Dussehra celebrations in various states

In Bengal, Dussehra is part of the main festival Durga Puja. This tenth day brings an end to the Durga Puja celebration and the idols of Goddess Durga are immersed in water after nine days. It is believed that the people of West Bengal adopted Goddess Durga as their daughter and she visits her home every year, along with her daughters Lakshmi, Saraswati and sons Ganesha and Kartikeya.

On Vijaya Dashami, she finally leaves for her husband’s place. Dussehra puja vidhi starts from the morning and married women smear the goddess and her children with red vermilion and offer sweets and pray for the well being of the family and long life of their husbands. Students keep their books and pens in front of the goddess and seek for a good academic career. In the evening, puja communities take out large processions for the immersion of the idol accompanied by a large number of devotees.
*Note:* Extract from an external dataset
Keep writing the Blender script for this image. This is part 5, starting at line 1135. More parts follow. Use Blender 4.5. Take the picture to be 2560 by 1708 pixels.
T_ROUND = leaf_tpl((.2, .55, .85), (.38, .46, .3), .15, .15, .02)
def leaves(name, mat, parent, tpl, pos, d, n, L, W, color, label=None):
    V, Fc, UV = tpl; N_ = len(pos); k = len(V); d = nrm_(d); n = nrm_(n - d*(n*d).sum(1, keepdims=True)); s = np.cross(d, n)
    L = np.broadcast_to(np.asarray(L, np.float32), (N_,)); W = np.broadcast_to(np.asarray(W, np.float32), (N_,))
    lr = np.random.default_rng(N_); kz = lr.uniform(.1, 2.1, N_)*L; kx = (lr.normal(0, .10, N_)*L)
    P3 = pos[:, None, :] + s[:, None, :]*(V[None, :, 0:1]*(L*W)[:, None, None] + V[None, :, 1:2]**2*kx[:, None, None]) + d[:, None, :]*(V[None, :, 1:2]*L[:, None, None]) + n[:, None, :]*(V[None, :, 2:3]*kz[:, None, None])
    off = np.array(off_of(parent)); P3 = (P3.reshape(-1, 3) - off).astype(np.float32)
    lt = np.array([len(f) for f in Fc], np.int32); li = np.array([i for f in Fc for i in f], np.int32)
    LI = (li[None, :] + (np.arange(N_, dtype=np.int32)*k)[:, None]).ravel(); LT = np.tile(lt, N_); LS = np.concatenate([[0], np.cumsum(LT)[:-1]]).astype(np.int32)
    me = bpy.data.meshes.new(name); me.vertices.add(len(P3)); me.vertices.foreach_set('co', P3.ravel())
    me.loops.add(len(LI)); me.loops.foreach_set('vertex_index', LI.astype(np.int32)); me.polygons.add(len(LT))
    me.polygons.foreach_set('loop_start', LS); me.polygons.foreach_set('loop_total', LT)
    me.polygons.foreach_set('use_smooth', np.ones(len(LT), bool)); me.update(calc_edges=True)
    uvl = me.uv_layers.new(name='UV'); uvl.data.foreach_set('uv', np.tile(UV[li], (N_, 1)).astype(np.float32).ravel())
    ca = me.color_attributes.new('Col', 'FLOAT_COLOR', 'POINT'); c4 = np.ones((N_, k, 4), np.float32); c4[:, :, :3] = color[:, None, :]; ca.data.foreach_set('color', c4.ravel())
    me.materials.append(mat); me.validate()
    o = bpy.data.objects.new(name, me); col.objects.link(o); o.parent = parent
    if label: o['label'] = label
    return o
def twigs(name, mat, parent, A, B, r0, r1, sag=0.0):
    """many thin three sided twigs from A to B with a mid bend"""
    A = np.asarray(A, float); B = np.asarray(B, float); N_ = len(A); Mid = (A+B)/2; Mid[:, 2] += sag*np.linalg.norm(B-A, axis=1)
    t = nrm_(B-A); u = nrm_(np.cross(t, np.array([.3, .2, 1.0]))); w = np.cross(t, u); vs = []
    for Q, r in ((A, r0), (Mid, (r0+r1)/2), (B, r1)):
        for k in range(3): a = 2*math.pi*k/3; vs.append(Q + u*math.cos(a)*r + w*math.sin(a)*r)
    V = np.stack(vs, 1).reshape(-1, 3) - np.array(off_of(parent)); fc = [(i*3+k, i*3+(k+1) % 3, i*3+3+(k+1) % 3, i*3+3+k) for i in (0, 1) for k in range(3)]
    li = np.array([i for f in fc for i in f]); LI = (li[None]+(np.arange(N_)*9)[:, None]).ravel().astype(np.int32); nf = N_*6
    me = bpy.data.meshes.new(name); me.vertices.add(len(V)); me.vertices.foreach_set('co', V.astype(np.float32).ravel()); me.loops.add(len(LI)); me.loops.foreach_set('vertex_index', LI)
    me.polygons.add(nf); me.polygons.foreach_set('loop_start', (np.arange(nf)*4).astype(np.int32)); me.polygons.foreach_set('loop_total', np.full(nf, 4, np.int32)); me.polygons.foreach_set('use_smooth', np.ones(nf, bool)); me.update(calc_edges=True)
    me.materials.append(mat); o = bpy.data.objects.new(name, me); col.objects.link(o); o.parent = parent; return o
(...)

Similar customs are also followed in Orissa and Assam and the other states of North East.

In the Southern states of Kerala and Tamil Nadu, Vijayadashmi holds special importance and is considered an auspicious day for starting education in the form of dance, art or music. Saraswati puja is conducted on that day and small kids start their education that is Vidya Aarambha on that day. Dusshera is also celebrated in the states of Karnataka and Andhra Pradesh and in many states Dussehra holiday is declared.

In states like UP and Haryana actors dressed as Rama, Lakhsman and Sita enact the final moments of the battle in the Ramlila Ground and an effigy of Ravana is made, which is set to flame by the arrow shot by Rama. Huge crowds gather to watch the celebration and crackers are burst and the defeat of evil is celebrated with pomp and style.

No matter what the reason is behind the celebration of Dussehra, it is a festival when varied recipes are prepared at home and shared with friends and relatives. It conveys the message of love, peace, benevolence and harmony all around. It is only by being a part of this grand celebration that a person can feel the true spirit of Indian culture and religion and get a chance to spread brotherhood and love.